Highland Park, Inc. v. Zoning Board of Appeals

Annotate this Case

155 Conn. 40 (1967)

HIGHLAND PARK, INC., ET AL. v. ZONING BOARD OF APPEALS OF THE TOWN OF NORTH HAVEN

Supreme Court of Connecticut.

Argued April 5, 1967.

Decided April 26, 1967.

KING, C. J., ALCORN, HOUSE, THIM and RYAN, JS.

*41 David W. Skolnick, for the appellants (plaintiffs).

Lawrence J. Carboni, for the appellee (defendant).

ALCORN, J.

The essential facts are not in dispute. The plaintiff corporation built a house, which it still owns, on lot 19, which it owns in a subdivision developed by it in North Haven. After the house was built, it was found to be located only five feet from the sideline of the lot, whereas the applicable zoning regulations require a minimum sideyard width of ten feet. Another house which the corporation built, and has since sold, on the adjoining lot, was placed twenty-five feet from the boundary line between the two lots so that the houses are actually thirty feet apart.

The plaintiff Leonard Intelisano applied to the defendant zoning board of appeals, alleging that he is the owner of lot 19 and seeking a variance of the sideyard requirement on that lot. No point is *42 made of the status of the applicant, apparently because he is the principal stockholder, a director, and the president and chief executive officer of the corporation. The variance was sought on the grounds that the position of the house on lot 19 was due to an error made either by the surveyor or by the foundation contractor employed by the corporation, that the owner of the adjoining lot has demanded an exorbitant price for a strip of land necessary to relocate the dividing line between the lots, and that the type of construction of the house on lot 19 was such that it could not be remodeled or moved and must be demolished unless a variance is granted.

The powers of the defendant board, as defined in § 11.6.3 of the North Haven zoning regulations, are those commonly encountered in conformance with § 8-6 (3) of the General Statutes.[1] The board, following a hearing, denied the application for a variance, stating six reasons for its action. The corporation and Intelisano appealed to the Court of Common Pleas, which rendered judgment sustaining the board's action, and they now appeal from that judgment.

The basic question is whether any one of the reasons assigned by the board for its decision is reasonably supported by the record and is pertinent to the considerations which the board is *43 required to apply. DeForest & Hotchkiss Co. v. Planning & Zoning Commission, 152 Conn. 262, 266, 205 A.2d 774; Zieky v. Town Plan & Zoning Commission, 151 Conn. 265, 268, 196 A.2d 758.

One of the reasons stated is that "[t]he applicant still retains ownership of the property and the condition underlying the appeal is self inflicted." In other words, any hardship present in the situation is due to the property owner's own error, or the error of those employed by the owner, and does not arise from the application of the zoning regulations themselves. Wil-Nor Corporation v. Zoning Board of Appeals, 146 Conn. 27, 31, 147 A.2d 197; Misuk v. Zoning Board of Appeals, 138 Conn. 477, 481, 86 A.2d 180. The evidence before the board fully supports this reason for its action. The board was without power to grant a variance when the claimed hardship was due to the property owner's own actions. Booe v. Zoning Board of Appeals, 151 Conn. 681, 683, 202 A.2d 245; Hadik v. Zoning Board of Appeals, 146 Conn. 737, 738, 150 A.2d 606. Consequently we need not discuss the other reasons assigned for the denial of the variance.

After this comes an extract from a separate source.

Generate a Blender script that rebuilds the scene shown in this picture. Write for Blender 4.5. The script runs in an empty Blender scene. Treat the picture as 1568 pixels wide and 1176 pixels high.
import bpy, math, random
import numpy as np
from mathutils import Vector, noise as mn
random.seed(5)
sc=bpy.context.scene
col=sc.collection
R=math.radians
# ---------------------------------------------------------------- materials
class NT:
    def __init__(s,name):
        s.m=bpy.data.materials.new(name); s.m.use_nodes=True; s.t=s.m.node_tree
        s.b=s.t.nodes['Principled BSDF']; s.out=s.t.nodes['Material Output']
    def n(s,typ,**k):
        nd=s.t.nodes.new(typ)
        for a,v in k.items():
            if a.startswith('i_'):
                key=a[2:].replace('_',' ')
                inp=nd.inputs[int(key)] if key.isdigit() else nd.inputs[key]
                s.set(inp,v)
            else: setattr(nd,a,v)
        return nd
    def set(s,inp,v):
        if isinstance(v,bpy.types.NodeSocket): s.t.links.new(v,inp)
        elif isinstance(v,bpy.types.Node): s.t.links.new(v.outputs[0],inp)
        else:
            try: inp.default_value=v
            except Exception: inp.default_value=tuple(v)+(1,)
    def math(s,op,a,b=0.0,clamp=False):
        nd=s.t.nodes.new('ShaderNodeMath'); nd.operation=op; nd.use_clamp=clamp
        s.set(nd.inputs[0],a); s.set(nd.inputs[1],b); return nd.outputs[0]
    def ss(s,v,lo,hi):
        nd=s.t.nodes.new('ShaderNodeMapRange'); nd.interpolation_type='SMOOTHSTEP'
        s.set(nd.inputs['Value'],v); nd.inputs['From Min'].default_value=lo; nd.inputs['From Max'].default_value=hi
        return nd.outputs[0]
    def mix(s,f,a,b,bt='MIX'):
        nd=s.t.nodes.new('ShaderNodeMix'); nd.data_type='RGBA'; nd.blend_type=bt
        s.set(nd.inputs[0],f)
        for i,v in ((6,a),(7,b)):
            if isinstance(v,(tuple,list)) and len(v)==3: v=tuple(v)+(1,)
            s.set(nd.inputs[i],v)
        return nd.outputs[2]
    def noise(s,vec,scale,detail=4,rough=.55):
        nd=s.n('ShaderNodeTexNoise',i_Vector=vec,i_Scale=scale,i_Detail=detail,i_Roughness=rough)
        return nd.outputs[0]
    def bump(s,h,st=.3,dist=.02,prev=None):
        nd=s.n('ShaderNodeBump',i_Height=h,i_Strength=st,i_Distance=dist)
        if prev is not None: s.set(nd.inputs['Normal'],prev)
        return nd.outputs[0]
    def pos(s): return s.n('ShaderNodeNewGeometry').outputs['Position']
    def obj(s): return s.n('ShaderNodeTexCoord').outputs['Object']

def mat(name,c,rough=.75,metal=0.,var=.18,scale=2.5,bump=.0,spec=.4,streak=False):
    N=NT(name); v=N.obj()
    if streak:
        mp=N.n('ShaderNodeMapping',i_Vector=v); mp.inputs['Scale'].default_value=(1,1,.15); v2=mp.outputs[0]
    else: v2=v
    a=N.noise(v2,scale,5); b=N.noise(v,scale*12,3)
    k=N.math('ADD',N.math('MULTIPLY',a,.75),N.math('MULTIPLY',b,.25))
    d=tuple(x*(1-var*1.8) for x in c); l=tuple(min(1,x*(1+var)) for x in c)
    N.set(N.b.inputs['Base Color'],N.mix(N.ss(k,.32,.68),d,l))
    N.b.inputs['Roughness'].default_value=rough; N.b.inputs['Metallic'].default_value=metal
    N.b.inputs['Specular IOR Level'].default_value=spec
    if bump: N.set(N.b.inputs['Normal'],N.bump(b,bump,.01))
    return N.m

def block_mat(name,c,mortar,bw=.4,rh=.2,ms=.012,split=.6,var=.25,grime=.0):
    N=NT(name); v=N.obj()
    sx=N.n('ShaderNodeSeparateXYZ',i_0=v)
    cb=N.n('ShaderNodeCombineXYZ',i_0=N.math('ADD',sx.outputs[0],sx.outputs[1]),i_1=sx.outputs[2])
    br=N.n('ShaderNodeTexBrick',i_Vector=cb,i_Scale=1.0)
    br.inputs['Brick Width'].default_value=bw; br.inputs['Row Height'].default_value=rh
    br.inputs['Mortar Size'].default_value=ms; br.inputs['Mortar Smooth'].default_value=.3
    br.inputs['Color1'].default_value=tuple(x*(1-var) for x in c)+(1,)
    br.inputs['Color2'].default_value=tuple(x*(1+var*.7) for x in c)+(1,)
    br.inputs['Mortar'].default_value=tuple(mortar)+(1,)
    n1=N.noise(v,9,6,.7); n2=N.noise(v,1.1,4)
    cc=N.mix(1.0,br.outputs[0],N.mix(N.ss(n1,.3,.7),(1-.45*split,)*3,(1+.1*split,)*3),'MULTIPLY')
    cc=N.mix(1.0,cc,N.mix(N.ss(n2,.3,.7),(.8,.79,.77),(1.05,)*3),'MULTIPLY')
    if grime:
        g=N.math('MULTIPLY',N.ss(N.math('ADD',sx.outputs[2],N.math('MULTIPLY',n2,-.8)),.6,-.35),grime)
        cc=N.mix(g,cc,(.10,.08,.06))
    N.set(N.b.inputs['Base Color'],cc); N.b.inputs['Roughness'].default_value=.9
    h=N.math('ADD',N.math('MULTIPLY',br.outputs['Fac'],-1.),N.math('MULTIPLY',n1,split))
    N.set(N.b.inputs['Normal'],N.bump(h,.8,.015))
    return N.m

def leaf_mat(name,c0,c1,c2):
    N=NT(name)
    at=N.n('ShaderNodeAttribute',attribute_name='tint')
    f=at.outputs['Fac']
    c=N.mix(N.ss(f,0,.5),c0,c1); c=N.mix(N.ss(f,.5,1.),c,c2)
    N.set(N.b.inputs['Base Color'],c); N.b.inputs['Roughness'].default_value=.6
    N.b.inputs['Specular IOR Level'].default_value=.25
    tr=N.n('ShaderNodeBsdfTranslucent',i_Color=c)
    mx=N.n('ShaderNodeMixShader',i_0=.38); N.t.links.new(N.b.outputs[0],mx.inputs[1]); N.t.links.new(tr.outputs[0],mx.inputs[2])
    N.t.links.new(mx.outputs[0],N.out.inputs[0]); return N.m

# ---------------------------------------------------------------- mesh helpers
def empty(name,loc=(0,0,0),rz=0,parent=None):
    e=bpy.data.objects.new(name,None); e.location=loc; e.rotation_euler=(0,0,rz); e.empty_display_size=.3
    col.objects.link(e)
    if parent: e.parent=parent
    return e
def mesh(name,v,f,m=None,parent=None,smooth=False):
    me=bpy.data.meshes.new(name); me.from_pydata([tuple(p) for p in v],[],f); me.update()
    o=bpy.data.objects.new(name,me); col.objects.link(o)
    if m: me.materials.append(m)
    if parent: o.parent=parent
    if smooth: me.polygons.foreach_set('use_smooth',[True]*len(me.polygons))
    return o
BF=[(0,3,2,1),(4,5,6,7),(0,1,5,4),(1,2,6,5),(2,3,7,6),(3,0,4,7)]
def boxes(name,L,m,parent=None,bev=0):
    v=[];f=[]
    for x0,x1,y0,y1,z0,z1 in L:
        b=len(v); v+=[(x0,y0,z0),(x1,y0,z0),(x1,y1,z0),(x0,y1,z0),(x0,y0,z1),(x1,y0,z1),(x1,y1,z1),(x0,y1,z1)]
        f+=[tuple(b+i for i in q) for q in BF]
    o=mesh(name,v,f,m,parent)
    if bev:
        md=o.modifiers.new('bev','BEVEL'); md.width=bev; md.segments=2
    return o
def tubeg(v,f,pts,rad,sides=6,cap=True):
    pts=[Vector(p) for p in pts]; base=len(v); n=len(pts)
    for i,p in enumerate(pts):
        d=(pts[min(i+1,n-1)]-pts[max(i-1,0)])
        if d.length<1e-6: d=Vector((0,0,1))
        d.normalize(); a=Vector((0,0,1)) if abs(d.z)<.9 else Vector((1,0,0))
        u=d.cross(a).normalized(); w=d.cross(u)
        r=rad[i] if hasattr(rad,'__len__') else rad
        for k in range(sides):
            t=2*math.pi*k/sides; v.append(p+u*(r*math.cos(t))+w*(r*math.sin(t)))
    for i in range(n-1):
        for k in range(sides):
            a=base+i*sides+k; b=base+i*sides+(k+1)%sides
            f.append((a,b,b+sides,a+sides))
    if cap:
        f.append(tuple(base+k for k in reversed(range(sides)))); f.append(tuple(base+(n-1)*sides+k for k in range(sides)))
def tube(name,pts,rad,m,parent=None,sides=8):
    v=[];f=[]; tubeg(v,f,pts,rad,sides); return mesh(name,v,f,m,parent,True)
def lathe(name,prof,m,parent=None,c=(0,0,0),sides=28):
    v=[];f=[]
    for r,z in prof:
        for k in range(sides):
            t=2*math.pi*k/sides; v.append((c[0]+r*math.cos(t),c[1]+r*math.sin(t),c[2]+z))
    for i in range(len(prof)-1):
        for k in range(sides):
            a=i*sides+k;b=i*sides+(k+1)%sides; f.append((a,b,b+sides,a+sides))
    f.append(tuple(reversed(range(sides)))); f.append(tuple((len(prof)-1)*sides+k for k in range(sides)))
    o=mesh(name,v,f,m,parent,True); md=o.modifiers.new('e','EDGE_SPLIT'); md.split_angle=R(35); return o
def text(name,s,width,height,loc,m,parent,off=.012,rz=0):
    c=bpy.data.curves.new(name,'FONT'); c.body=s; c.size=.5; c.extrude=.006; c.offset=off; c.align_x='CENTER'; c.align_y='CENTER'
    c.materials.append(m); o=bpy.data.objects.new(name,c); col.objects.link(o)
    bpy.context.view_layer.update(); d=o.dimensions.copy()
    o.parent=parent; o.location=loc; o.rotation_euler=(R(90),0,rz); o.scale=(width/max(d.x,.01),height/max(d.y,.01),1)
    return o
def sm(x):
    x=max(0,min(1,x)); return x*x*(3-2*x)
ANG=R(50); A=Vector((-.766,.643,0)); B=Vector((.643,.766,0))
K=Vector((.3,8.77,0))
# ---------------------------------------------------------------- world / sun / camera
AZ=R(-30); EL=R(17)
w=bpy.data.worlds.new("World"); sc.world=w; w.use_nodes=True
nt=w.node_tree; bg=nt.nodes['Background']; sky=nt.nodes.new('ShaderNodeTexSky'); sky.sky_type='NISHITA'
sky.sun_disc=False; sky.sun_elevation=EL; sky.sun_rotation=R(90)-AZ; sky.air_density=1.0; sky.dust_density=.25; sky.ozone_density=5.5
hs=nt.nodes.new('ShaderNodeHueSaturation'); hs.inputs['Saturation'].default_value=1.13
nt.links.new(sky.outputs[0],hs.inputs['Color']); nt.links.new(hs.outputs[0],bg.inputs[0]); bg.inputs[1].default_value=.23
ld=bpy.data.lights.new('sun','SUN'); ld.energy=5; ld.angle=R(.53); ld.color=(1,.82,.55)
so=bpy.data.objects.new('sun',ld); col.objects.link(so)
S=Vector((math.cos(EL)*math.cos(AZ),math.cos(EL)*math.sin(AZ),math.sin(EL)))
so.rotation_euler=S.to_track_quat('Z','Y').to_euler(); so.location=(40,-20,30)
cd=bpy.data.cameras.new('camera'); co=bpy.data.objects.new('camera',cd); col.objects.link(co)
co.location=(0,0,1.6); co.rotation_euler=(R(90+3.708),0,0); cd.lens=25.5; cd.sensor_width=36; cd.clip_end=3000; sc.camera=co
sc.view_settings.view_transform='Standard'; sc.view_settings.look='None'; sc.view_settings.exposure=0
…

It appears that, at the same executive session of the board at which this application was denied, the board granted two other applications made by Intelisano, on behalf of the purchasers of two other lots in the subdivision, for variances to meet non-conforming front-yard requirements under the zoning act. The plaintiffs argue that this action of the board was inconsistent and indicates bias and prejudice in dealing with the application which is the subject of the present appeal. There is no appeal before us on the applications which were granted, and they are not germane to the issue. Barnini v. Liquor Control Commission, 146 Conn. *44 416, 418, 151 A.2d 697. Even so, it appears, quite aside from the absence, in the present case, of the full facts pertinent to those applications, that relief was there sought, at least in one case, on behalf of property owners who were not themselves responsible for a violation of the zoning regulations.

There is no error.

In this opinion the other judges concurred.

NOTES

[1] "[North Haven Zoning Regs. (1959, as amended)] § 11.6.3. To determine and vary the application of the Zoning Regulations in harmony with their general purpose and intent and with due consideration for conserving the public health, safety, convenience, welfare and property values solely with respect to a parcel of land where, owing to conditions especially affecting such parcel but not affecting generally the district in which it is situated, a literal enforcement of such regulations would result in exceptional difficulty or unusual hardship so that substantial justice will be done and the public safety and welfare secured."